For Ms. Xue, who is “a little bit introverted,” the hardest part was facing people. “Sometimes, when I need to talk to people, I find it to be stressful. But when I open up, and people are so friendly, I find it is easy.”
“Nobody’s job is easy. Everyone is just trying to go through it,” he said. What then, makes it all worth it? “What makes it worth it?” said Mr. Harmuch, repeating our question. “You love it. You have to love it. I think when you really love something, you do it because you love it. It happens to you because it’s supposed to be there, like that. It’s hard to answer this question.”
A BLESSING
Is it worth it when you see your face everywhere, presented larger than life itself? “You have to be very humble when it happens to you. I always tell my models to be very humble.
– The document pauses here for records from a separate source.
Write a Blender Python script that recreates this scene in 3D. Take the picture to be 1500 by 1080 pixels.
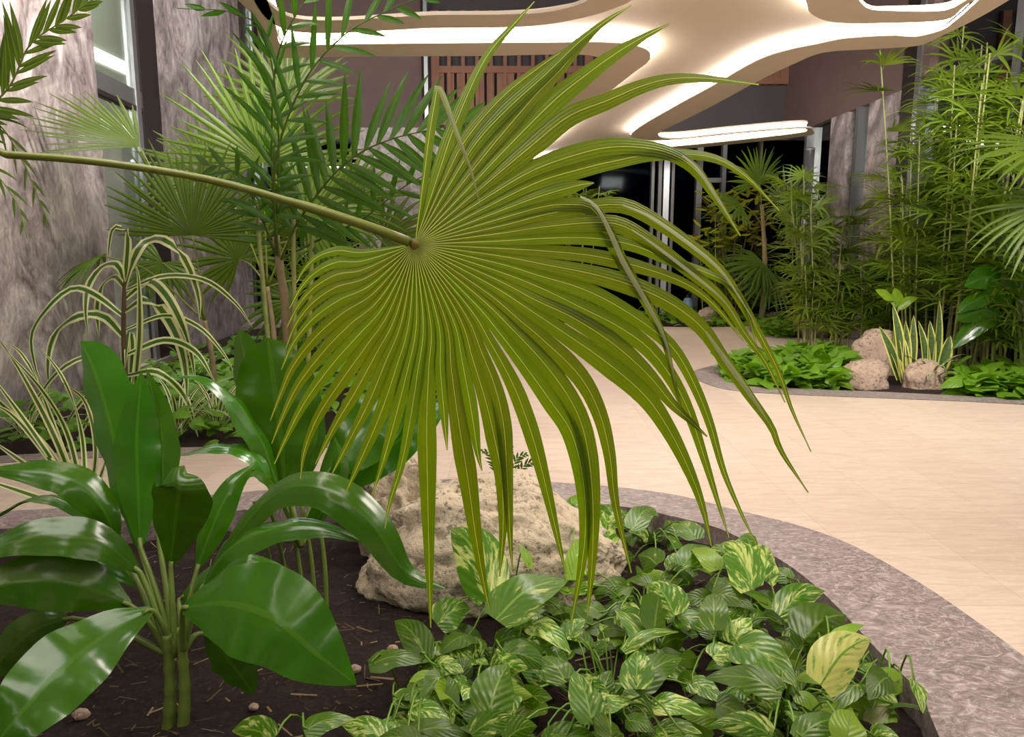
import bpy, bmesh, math, random
from mathutils import Vector, Matrix, noise
random.seed(7)
C = bpy.context.scene.collection
for o in list(bpy.data.objects): bpy.data.objects.remove(o)
PI = math.pi

# ------------------------------------------------------------------ camera, world, lamps, exposure
H = 1.2                       # eye height above the paving
FPX = 1100.0                  # focal length for a 1500 px wide frame
PITCH = math.atan((540 - 361) / FPX)
cam = bpy.data.cameras.new('camera'); cam_o = bpy.data.objects.new('camera', cam); C.objects.link(cam_o)
cam.sensor_width = 36; cam.sensor_fit = 'HORIZONTAL'; cam.lens = FPX / 1500 * 36
cam.clip_start = 0.02; cam.clip_end = 200
cam_o.location = (0, 0, H); cam_o.rotation_euler = (PI / 2 - PITCH, 0, 0)
bpy.context.scene.camera = cam_o

world = bpy.data.worlds.new('night_sky'); bpy.context.scene.world = world
world.use_nodes = True
bg = world.node_tree.nodes['Background']
bg.inputs[0].default_value = (0.030, 0.036, 0.060, 1); bg.inputs[1].default_value = 0.75

vs = bpy.context.scene.view_settings
bpy.context.scene.display_settings.display_device = 'sRGB'
vs.view_transform = 'Standard'; vs.look = 'None'; vs.gamma = 1; vs.use_curve_mapping = False
vs.exposure = 0.0

def lamp(name, loc, target, power, sx, sy, col):
    l = bpy.data.lights.new(name, 'AREA'); l.shape = 'RECTANGLE'; l.size = sx; l.size_y = sy
    l.energy = power; l.color = col
    o = bpy.data.objects.new(name, l); C.objects.link(o); o.location = loc
    o.rotation_euler = (Vector(target) - Vector(loc)).to_track_quat('-Z', 'Y').to_euler()
    return o
WARM = (1.0, 0.91, 0.81); NEUT = (1.0, 0.95, 0.88)
lamp('added_fill_lamp', (-1.0, 1.3, 2.66), (-0.7, 2.2, 0), 34, 1.9, 1.1, NEUT)  # three unseen fill lamps added to brighten the front bed and paving
lamp('added_fill_lamp', (1.6, 1.6, 2.66), (1.4, 2.8, 0), 40, 1.2, 0.5, WARM)
lamp('added_fill_lamp', (0.7, 3.9, 2.68), (0.5, 3.6, 0), 40, 1.2, 0.4, NEUT)
lamp('added_wall_fill', (2.9, 3.9, 3.05), (4.3, 8.2, 1.2), 260, 0.9, 0.4, NEUT)  # three unseen lamps added to brighten the side walls
lamp('added_wall_fill', (-2.3, 5.2, 3.7), (-4.1, 10.0, 2.8), 140, 0.6, 0.3, NEUT)
lamp('added_wall_fill', (-1.6, 3.3, 3.0), (-3.8, 7.4, 3.0), 32, 0.8, 0.4, NEUT)

# ------------------------------------------------------------------ pixel helpers (photo frame 1500 x 1080)
CP, SP = math.cos(PITCH), math.sin(PITCH)
def ray(px, py):
    u = (px - 750) / FPX; v = (540 - py) / FPX
    return Vector((u, CP + v * SP, -SP + v * CP))
def AT(px, py, Y):
    d = ray(px, py); t = Y / d.y
    return Vector((d.x * t, Y, H + d.z * t))
def FZ(px, py, z=0.0):
    d = ray(px, py); t = (z - H) / d.z
    return Vector((d.x * t, d.y * t, z))
def PXM(Y): return Y / FPX      # metres per pixel at depth Y

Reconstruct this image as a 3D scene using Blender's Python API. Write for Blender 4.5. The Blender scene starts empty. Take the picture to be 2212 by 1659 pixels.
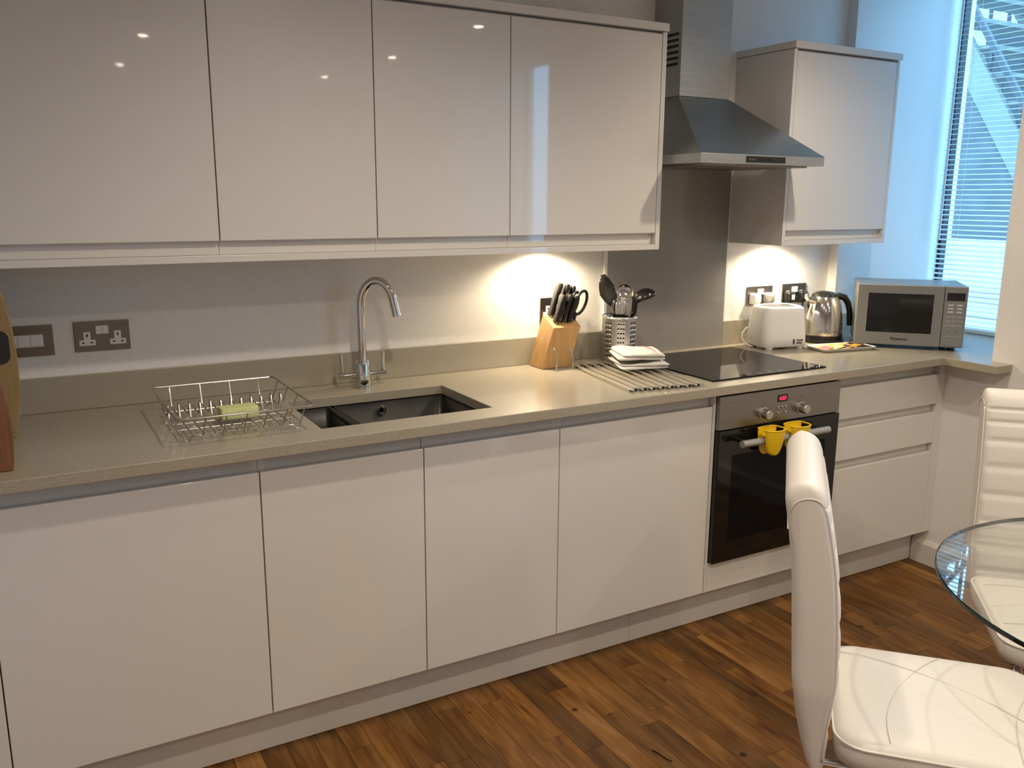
import bpy, bmesh, math, random
from mathutils import Vector, Matrix
random.seed(7)
scene = bpy.context.scene
COL = scene.collection

# ------------------------------------------------------------------ camera
cam_data = bpy.data.cameras.new('camera')
cam = bpy.data.objects.new('camera', cam_data)
COL.objects.link(cam)
CR = Vector((0.870669778612569, -0.4918361976360796, 0.005593863211003537))
CU = Vector((0.09777242033497109, 0.1842043400214865, 0.978012942112266))
CF = Vector((0.4820525805683255, 0.8509793862439512, -0.20846916739721072))
CC = Vector((-1.9893038, -2.7385492, 1.4989998))
cam.matrix_world = Matrix(((CR.x, CU.x, -CF.x, CC.x), (CR.y, CU.y, -CF.y, CC.y), (CR.z, CU.z, -CF.z, CC.z), (0, 0, 0, 1)))
cam_data.sensor_fit = 'HORIZONTAL'
cam_data.sensor_width = 36.0
cam_data.lens = 1884.27 / 2212 * 36
cam_data.clip_start = 0.02
scene.camera = cam

# ------------------------------------------------------------------ world, exposure
world = bpy.data.worlds.new('sky')
scene.world = world
world.use_nodes = True
bg = world.node_tree.nodes['Background']
bg.inputs['Color'].default_value = (0.27, 0.60, 1.0, 1)
bg.inputs['Strength'].default_value = 9.6
vs = scene.view_settings
vs.view_transform = 'Standard'
vs.look = 'None'
vs.gamma = 1.0
vs.use_curve_mapping = False
vs.exposure = 0.0

LAMP_COL = (1.0, 0.86, 0.69)
DOWN_W = 42.0
UNDER_W = 15.0
UNDER_COL = (1.0, 0.82, 0.56)

# ------------------------------------------------------------------ helpers
def mat(name, base=(0.8, 0.8, 0.8), rough=0.5, metal=0.0, coat=0.0, emit=None, estr=0.0, spec=0.5):
    m = bpy.data.materials.new(name)
    m.use_nodes = True
    b = m.node_tree.nodes['Principled BSDF']
    b.inputs['Base Color'].default_value = (*base, 1)
    b.inputs['Roughness'].default_value = rough
    b.inputs['Metallic'].default_value = metal
    b.inputs['Coat Weight'].default_value = coat
    b.inputs['Coat Roughness'].default_value = 0.03
    b.inputs['Specular IOR Level'].default_value = spec
    if emit:
        b.inputs['Emission Color'].default_value = (*emit, 1)
        b.inputs['Emission Strength'].default_value = estr
    return m

def nodes(m):
    return m.node_tree.nodes, m.node_tree.links, m.node_tree.nodes['Principled BSDF']

def noisy(name, c1, c2, scale, rough=0.5, detail=4, bump=0.0, stretch=(1, 1, 1), coord='Object', metal=0.0, coat=0.0, lo=0.35, hi=0.65):
    m = mat(name, c1, rough, metal, coat)
    N, L, b = nodes(m)
    tc = N.new('ShaderNodeTexCoord'); mp = N.new('ShaderNodeMapping')
    mp.inputs['Scale'].default_value = stretch
    nz = N.new('ShaderNodeTexNoise'); nz.inputs['Scale'].default_value = scale; nz.inputs['Detail'].default_value = detail
    cr = N.new('ShaderNodeValToRGB')
    cr.color_ramp.elements[0].position = lo; cr.color_ramp.elements[0].color = (*c1, 1)
    cr.color_ramp.elements[1].position = hi; cr.color_ramp.elements[1].color = (*c2, 1)
    L.new(tc.outputs[coord], mp.inputs['Vector']); L.new(mp.outputs[0], nz.inputs['Vector'])
    L.new(nz.outputs['Fac'], cr.inputs['Fac']); L.new(cr.outputs['Color'], b.inputs['Base Color'])
    if bump:
        bp = N.new('ShaderNodeBump'); bp.inputs['Strength'].default_value = bump; bp.inputs['Distance'].default_value = 0.002
        L.new(nz.outputs['Fac'], bp.inputs['Height']); L.new(bp.outputs[0], b.inputs['Normal'])
    return m

class MB:
    def __init__(s):
        s.v = []; s.f = []
    def add(s, vs_, fs_):
        o = len(s.v); s.v += [tuple(p) for p in vs_]; s.f += [tuple(i + o for i in f) for f in fs_]; return s
    def box(s, x0, x1, y0, y1, z0, z1):
        return s.add([(x0, y0, z0), (x1, y0, z0), (x1, y1, z0), (x0, y1, z0), (x0, y0, z1), (x1, y0, z1), (x1, y1, z1), (x0, y1, z1)],
                     [(0, 3, 2, 1), (4, 5, 6, 7), (0, 1, 5, 4), (1, 2, 6, 5), (2, 3, 7, 6), (3, 0, 4, 7)])
    def loft(s, loops, cap0=True, cap1=True, closed=False):
        n = len(loops[0]); vs_ = [p for l in loops for p in l]; fs_ = []
        k = len(loops)
        for i in range(k if closed else k - 1):
            a = i * n; b = ((i + 1) % k) * n
            for j in range(n):
                j2 = (j + 1) % n
                fs_.append((a + j, a + j2, b + j2, b + j))
        if not closed:
            if cap0: fs_.append(tuple(reversed(range(n))))
            if cap1: fs_.append(tuple(range((k - 1) * n, k * n)))
        return s.add(vs_, fs_)
    def tube(s, path, r, seg=8, closed=False):
        P = [Vector(p) for p in path]; n = len(P); loops = []
        R = r if isinstance(r, (list, tuple)) else [r] * n
        prev = None
        for i in range(n):
            if closed: t = (P[(i + 1) % n] - P[i - 1])
            else: t = P[min(i + 1, n - 1)] - P[max(i - 1, 0)]
            t.normalize()
            if prev is None:
                a = Vector((0, 0, 1)) if abs(t.z) < 0.9 else Vector((1, 0, 0))
                u = t.cross(a).normalized()
            else:
                u = (prev - t * prev.dot(t))
                if u.length < 1e-6: u = t.orthogonal()
                u.normalize()
            w = t.cross(u); prev = u
            loops.append([P[i] + (u * math.cos(q) + w * math.sin(q)) * R[i] for q in [2 * math.pi * k / seg for k in range(seg)]])
        return s.loft(loops, closed=closed)
    def lathe(s, prof, seg=32, c=(0, 0, 0), axis='z'):
        loops = []
        for r, h in prof:
            l = []
            for k in range(seg):
                a = 2 * math.pi * k / seg
                p = (r * math.cos(a), r * math.sin(a), h)
                if axis == 'y': p = (p[0], -p[2], p[1])
                if axis == 'x': p = (p[2], p[0], p[1])
                l.append((p[0] + c[0], p[1] + c[1], p[2] + c[2]))
            loops.append(l)
        ring = prof[0][0] > 1e-6 and prof[-1][0] > 1e-6
        if ring and prof[0] == prof[-1]: loops = loops[:-1]
        return s.loft(loops, closed=ring)
    def prism(s, poly, axis, a, b):
        def P(p, t):
            if axis == 'x': return (t, p[0], p[1])
            if axis == 'y': return (p[0], t, p[1])
            return (p[0], p[1], t)
        return s.loft([[P(p, a) for p in poly], [P(p, b) for p in poly]])
    def xf(s, M):
        s.v = [tuple(M @ Vector(p)) for p in s.v]; return s
    def build(s, name, m, parent=None, bevel=0.0, smooth=False, world=False, seg=2, sub=0, angle=40):
        me = bpy.data.meshes.new(name)
        vv = s.v
        if world and parent is not None:
            o0 = WL(parent); vv = [(p[0] - o0[0], p[1] - o0[1], p[2] - o0[2]) for p in vv]
        me.from_pydata(vv, [], s.f)
        bm = bmesh.new(); bm.from_mesh(me)
        bmesh.ops.recalc_face_normals(bm, faces=bm.faces); bm.to_mesh(me); bm.free()
        me.materials.append(m)
        if smooth:
            me.shade_smooth() if hasattr(me, 'shade_smooth') else None
            me.polygons.foreach_set('use_smooth', [True] * len(me.polygons))
            if smooth != 'all': me.set_sharp_from_angle(angle=math.radians(angle))
        o = bpy.data.objects.new(name, me); COL.objects.link(o)
        if parent is not None: o.parent = parent
        if bevel:
            bv = o.modifiers.new('bevel', 'BEVEL'); bv.width = bevel; bv.segments = seg; bv.limit_method = 'ANGLE'; bv.angle_limit = math.radians(35)
        if sub:
            sb = o.modifiers.new('sub', 'SUBSURF'); sb.levels = sub; sb.render_levels = sub
        return o

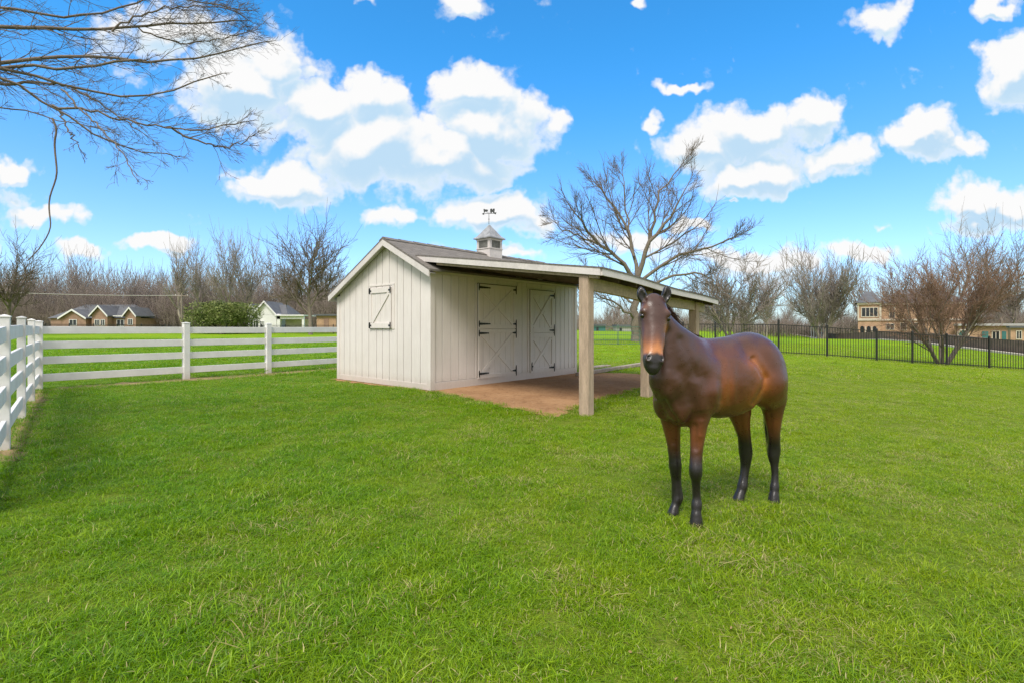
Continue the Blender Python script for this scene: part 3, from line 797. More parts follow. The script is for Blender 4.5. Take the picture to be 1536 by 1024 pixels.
wf = picket_fence('wire_fence', FW, 1.35, .13, MAT['greenwire'], 'thin green wire fence seen through the porch before the large tree', pr_=.006, rails=(.05, .35, .7, 1.0, None), post=.03)
# ------------------------------------------------------------------ horse: one continuous body grown from blended solids
def sd_cone(P, a, b, ra, rb):
    """distance to a rounded cone between two points"""
    a = np.array(a); b = np.array(b); ab = b - a
    t = np.clip(((P - a) @ ab) / (ab @ ab + 1e-9), 0, 1)
    return np.linalg.norm(P - a - t[..., None] * ab, axis=-1) - (ra + (rb - ra) * t)
def sd_ell(P, c, ax, r):
    Q = (P - np.array(c)) @ np.array(ax).T
    k0 = np.linalg.norm(Q / r, axis=-1); k1 = np.linalg.norm(Q / (np.array(r) ** 2), axis=-1)
    return k0 * (k0 - 1.0) / (k1 + 1e-9)
def smin(a, b, k):
    h = np.clip(.5 + .5 * (b - a) / k, 0, 1); return b + (a - b) * h - k * h * (1 - h)
def smax(a, b, k): return -smin(-a, -b, k)

class Field:
    def __init__(s, lo, hi, vox):
        s.lo = np.array(lo, float); s.vox = vox; s.n = np.ceil((np.array(hi) - s.lo) / vox).astype(int) + 1
        s.D = np.full(s.n, 1.0, np.float32)
    def op(s, fn, lo, hi, k, mode='add'):
        i0 = np.maximum(0, np.floor((np.array(lo) - s.lo) / s.vox).astype(int)); i1 = np.minimum(s.n, np.ceil((np.array(hi) - s.lo) / s.vox).astype(int) + 1)
        if (i1 <= i0).any(): return
        ax = [s.lo[d] + np.arange(i0[d], i1[d]) * s.vox for d in range(3)]
        P = np.stack(np.meshgrid(*ax, indexing='ij'), -1); sl = tuple(slice(i0[d], i1[d]) for d in range(3))
        d = fn(P); cur = s.D[sl]
        s.D[sl] = smin(cur, d, k) if mode == 'add' else smax(cur, -d, k)
    def cone(s, a, b, ra, rb, k=.02, mode='add'):
        a = np.array(a); b = np.array(b); m = max(ra, rb) + k * 2 + .03
        s.op(lambda P: sd_cone(P, a, b, ra, rb), np.minimum(a, b) - m, np.maximum(a, b) + m, k, mode)
    def chain(s, pts, k=.02, mode='add', sub=4):
        """one smooth tapering limb through the given centres and radii"""
        A = np.array([tuple(p) + (r,) for p, r in pts], float); E = np.vstack([2 * A[0] - A[1], A, 2 * A[-1] - A[-2]]); C = []
        for i in range(len(A) - 1):
            p0, p1, p2, p3 = E[i:i + 4]
            for u in np.arange(sub) / sub: C.append(.5 * (2 * p1 + (p2 - p0) * u + (2 * p0 - 5 * p1 + 4 * p2 - p3) * u * u + (3 * p1 - p0 - 3 * p2 + p3) * u ** 3))
        C = np.array(C + [A[-1]]); m = C[:, 3].max() + 2 * k + .03
        def fn(P):
            d = None
            for c0, c1 in zip(C[:-1], C[1:]):
                q = sd_cone(P, c0[:3], c1[:3], c0[3], c1[3]); d = q if d is None else np.minimum(d, q)
            return d
        s.op(fn, C[:, :3].min(0) - m, C[:, :3].max(0) + m, k, mode)
    def ell(s, c, ax, r, k=.05, mode='add'):
        c = np.array(c, float); m = max(r) + k * 2 + .03
        s.op(lambda P: sd_ell(P, c, ax, np.array(r, float)), c - m, c + m, k, mode)
    def mesh(s):
        D = s.D; ins = D < 0
        c = [D[i:D.shape[0] - 1 + i, j:D.shape[1] - 1 + j, k:D.shape[2] - 1 + k] for i in (0, 1) for j in (0, 1) for k in (0, 1)]
        cnt = sum((x < 0).astype(np.int8) for x in c); mixed = (cnt > 0) & (cnt < 8)
        idx = np.argwhere(mixed); vals = np.stack([x[mixed] for x in c], 1)
        off = np.array([(i, j, k) for i in (0, 1) for j in (0, 1) for k in (0, 1)], float)
        acc = np.zeros((len(idx), 3)); num = np.zeros(len(idx))
        for a in range(8):
            for b in range(a + 1, 8):
                if np.abs(off[a] - off[b]).sum() != 1: continue
                va, vb = vals[:, a], vals[:, b]; x = (va < 0) != (vb < 0)
                t = np.where(x, va / (va - vb + 1e-12), 0)
                acc += np.where(x[:, None], off[a] + t[:, None] * (off[b] - off[a]), 0); num += x
        V = s.lo + (idx + acc / num[:, None]) * s.vox
        vid = np.full(mixed.shape, -1, np.int64); vid[mixed] = np.arange(len(idx))
        Q = []
        for d in range(3):
            e1, e2 = [(1, 2), (2, 0), (0, 1)][d]
            sh = [slice(None)] * 3; A = [slice(None)] * 3; B = [slice(None)] * 3
            A[d] = slice(0, -1); B[d] = slice(1, None)
            ia, ib = ins[tuple(A)], ins[tuple(B)]
            cr = np.argwhere(ia != ib)
            ok = (cr[:, e1] > 0) & (cr[:, e2] > 0) & (cr[:, e1] < D.shape[e1] - 1) & (cr[:, e2] < D.shape[e2] - 1); cr = cr[ok]
            def g(o1, o2):
                q = cr.copy(); q[:, e1] -= o1; q[:, e2] -= o2; return vid[q[:, 0], q[:, 1], q[:, 2]]
            quad = np.stack([g(1, 1), g(0, 1), g(0, 0), g(1, 0)], 1)
            flip = ~ia[cr[:, 0], cr[:, 1], cr[:, 2]]
            quad[flip] = quad[flip][:, ::-1]; Q.append(quad)
        return V, np.concatenate(Q)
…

If God blesses you, these things happen to you.”
Former model, photographer, and he who sat on the judges’ panel of America’s Next Top Model Nigel Barker said in the introduction to his book, Models of Influence, “Models have moved us over the years to think and see the world differently. They hold up a mirror to society and show us where we are and where we still have room to grow. What is considered beautiful evolves, but it’s very often through models and fashion that we come to understand beauty in the context of our time, and by extension, within ourselves.”
Mr. Harmuch says, “Modeling is about being your own personality, and becoming more of who you are, so you can be an inspiration for other people.”